What is the Future of Artificial Intelligence Regulation?
Reflection on the future of Artificial Intelligence (AI) regulation is conditioned by the fact that this technology is advancing at an extraordinarily rapid pace. Today, we know that we are moving towards AI that is increasingly closer to human intelligence—agentive, contextual, emotional, and culturally shaped.
An AI that will act as an invisible, omnipresent infrastructure, integrated into our daily routines, functioning as a cognitive companion capable of making decisions on our behalf. In this scenario, regulation should not be based on how it works, regulating according to its internal processes, but rather on the consequences it may produce. Therefore, it must become much more dynamic, technical, and continuous.
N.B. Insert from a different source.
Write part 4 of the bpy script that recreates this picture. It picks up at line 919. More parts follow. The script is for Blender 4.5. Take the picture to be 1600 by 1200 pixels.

The Need for Dynamic Regulation
Regulation will have to adapt to a reality where AI is not merely a product, but an infrastructure. Supervision must be permanent, based on real-time data and automated auditing using algorithms capable of monitoring and explaining other algorithms. The requirements of transparency, traceability, natural explainability, and continuous risk assessment must form the basis of the new regulatory framework.
It is important to raise the level of discourse on risks, looking not only at the micro level but also at the macro level: society, culture, politics, democracy, and also the individual as a free agent. At the same time, equal and non-discriminatory access to technology must be provided if we do not want to have first-, second-, or third-class citizens in areas such as agentive AI or neurotechnology.
Global Differences in Regulation
Differences in regulation between countries or regions reflect different views on the role of the state, technology, and fundamental rights. The European Union promotes a more protective framework focused on the protection of individuals and risk management; the United States maintains a sectoral approach, more dependent on private innovation; and China focuses on a strongly centralized model oriented towards control, national security, and productivity.
In any case, all regions share a challenge: to regulate while avoiding interventions that hinder AI deployment.
Why Regulate AI?
Regulating AI is essential because it amplifies human capabilities, makes decisions with real impact, and operates in deeply sensitive areas such as health, employment, education, security, and fundamental rights. AI has enormous transformative potential that requires a framework guaranteeing fairness, transparency, security, respect for privacy, and non-discrimination.
It is not about stifling innovation, but ensuring society can trust that AI is developed within clear ethical and legal boundaries. Furthermore, the move towards agentic AI models increases the need to rethink regulation. New expressions of individual rights and new obligations for developers and operators are required to protect individual autonomy and cognitive integrity associated with combining AI and neurotechnology.
Pros and Cons of Regulating AI
Regulation must aim at effectively protecting individuals, society, and the democratic model. It establishes limits and safeguards that prevent abuse, discrimination, and decisions made without necessary transparency. In a world where AI will be ubiquitous, a robust yet flexible and accountable framework of trust is essential.
On the other hand, regulation must avoid unnecessarily hindering innovation and technological progress. AI will bring advances in health, science, security, and the environment, serving as a foundation for progress. Additionally, regulating fast-evolving technologies is complex and risks distortion. Thus, future regulation must be flexible, based on continuous governance and adaptable mechanisms.
Future vs Current Regulation
Future AI regulation will differ from current frameworks by supervising systems that learn, interact, self-adapt, and communicate. Models based on one-off assessments will give way to continuous supervision, algorithmic auditing, transparency, and traceability of the systems’ life cycle. Regulation will require the use of supervisory AI to explain and evaluate AI, an area we are just beginning to explore.
Furthermore, the internet will change, as will interactions with computers and smartphones, online shopping, and information access. Ethical and semantic interoperability protocols will enable different intelligent agents, platforms, and supervisors to “speak the same language.” Responsibilities throughout the value chain, from model providers to end operators, will also need strengthening. In short, regulation will be lively, technical, dynamic, and deeply integrated into the technology’s functioning.
Challenges Facing AI Regulation
The first challenge is technical: regulating constantly evolving systems requires flexible mechanisms, real-time auditing, continuous risk assessments, and regulatory structures capable of understanding AI’s structural complexity.
The second challenge is institutional: regulators and supervisory authorities will need new capabilities, resources, and tools to oversee an ecosystem dominated by large-scale intelligent agents.
The third challenge is global: avoiding regulatory fragmentation. Incompatible national rules would complicate interoperability between intelligent agents and effective supervision.
Finally, there is a social and political challenge: ensuring new expressions of individual rights—such as disconnection, explainability, or portability—translate into real and effective mechanisms. We must not only mitigate AI’s negative risks but ensure AI helps build a better society, improving the lives of the most disadvantaged and extending technological progress to all corners of society. Future regulation must protect rights while anticipating political, social, cultural, and cognitive impacts of living with ubiquitous AI and promote its most favorable development.